Demikian, mudah-mudahan Allah berkenan memberikan taufiq kepada kita untuk senantiasa berdoa kepadaNya, dan menjadikan doa-doa kita sebagai doa yang mustajab. (Ummu Ihsan)
Billahit taufiq.
______
Footnote:
[1] Diangkat dari kitab Muashu’ah Adab Islami.
[2] HR Ahmad, IV/267; Abu Dawud, 1479 dan at Tirmidzi, 2969 dan dishahihkan olehnya; Ibnu Majah, 3828; al Hakim, I/491 dan dishahihkannya; dan disetujui oleh adz Dzahabi; Ibnu Hibban, 887h/II/124 dalam Kitab al Ihsan. Al Baihaqi dalam asy Syu’ab, 1105 dan Ibnu Abi Syaibah, 29167h/VI/21; al Bukhari dalam Adabul Mufrad, hlm. 105; Ibnu Jarir dalam tafsirnya, no. 1 3038/11; dari Nu’man bin Basyir.

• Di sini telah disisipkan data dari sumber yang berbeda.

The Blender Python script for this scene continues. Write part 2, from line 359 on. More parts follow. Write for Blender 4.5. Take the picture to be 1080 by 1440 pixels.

Silahkan lihat Shahih al Jaami’, 3407.
[3] HR Tirmidzi, 3048 dan al Hakim, I/493 dari Ibnu Umar. Shahih al Jaami’, 3409.
[4] HR Ahmad, II/362 dan at Tirmidzi, 3370 dan dihasankannya; al Hakim, I/390 dan disetujui oleh adz Dzahabi dan yang lainnya dari Abu Hurairah. Silahkan lihat Shahih al Jaami’, 5392.
[5] Telah disebutkan takhrijnya.
[6] HR at Tirmidzi, 3373 dan Ibnu Majah, 3727 dari Abu Hurairah. Silahkan lihat dalam Shahih at Tirmidzi, 2686.
[7] HR Abu Dawud, 1486 dari Malik bin Yasar; Shahih Abu Dawud, 1318. Dan diriwayatkan dari Ibnu Abbas dan yang lainnya.
[8] HR ath Thabrani dalam kitab al Kabir, 12234h/11 dari Ibnu Abbas. Dan diriwayatkan dari as Saib bin Khallad. Shahih al Jaami’, 4721.
[9] HR at Tirmidzi, 3603 dari Abu Hurairah. Shahih at Tirmidzi, 2853.
[10] HR Abu Dawud, 1481; an Nasaa-i, 44/3; at Tirmidzi, 3477 dan dishahihkannya, dari Fudhalah bin ‘Ubaid. Silahkan lihat Shahih Abu Dawud, 1314.
[11] HR ad Dailami dalam Musnad al Firdaus, III/4791 dari ‘Ali. Dalam hadits lain diriwayatkan dari Anas. Juga dari ‘Ali secara mauquf yang diriwayatkan ath Thabrani di dalam al Ausath, dan al Baihaqi di dalam asy Syu’ab. Berkata al Haitsami di dalam al Majma’, X/160 : “Para perawinya tsiqat”. Silahkan lihat Shahih al Jaami’, 4523.
[12] HR at Tirmidzi, 3479 dan al Hakim, 493/1 dari Abu Hurairah. Lihat Shahih at Tirmidzi, 2766.
[13] HR at Tirmidzi, 3525 dan yang lainnya, dari Anas. Lihat dalam Shahih at Tirmidzi, 2797. Dan diriwayatkan juga dari hadits Rabi’ah.
[14] HR at Tirmidzi, 3382; al Hakim, I/544 dan dishahihkannya, dan disetujui oleh adz Dzahabi dari Abu Hurairah. Silahkan lihat dalam Shahih at Tirmidzi, 2693.
[15] HR Muslim, 1015 dari Abu Hurairah.
[16] HR al Bukhari, 6340 dan Muslim, 2735, dari Abu Hurairah.
[17] HR Ahmad, I/172 dan Abu Dawud, 1480, dari Sa’ad. Shahih Abu Dawud, 1313.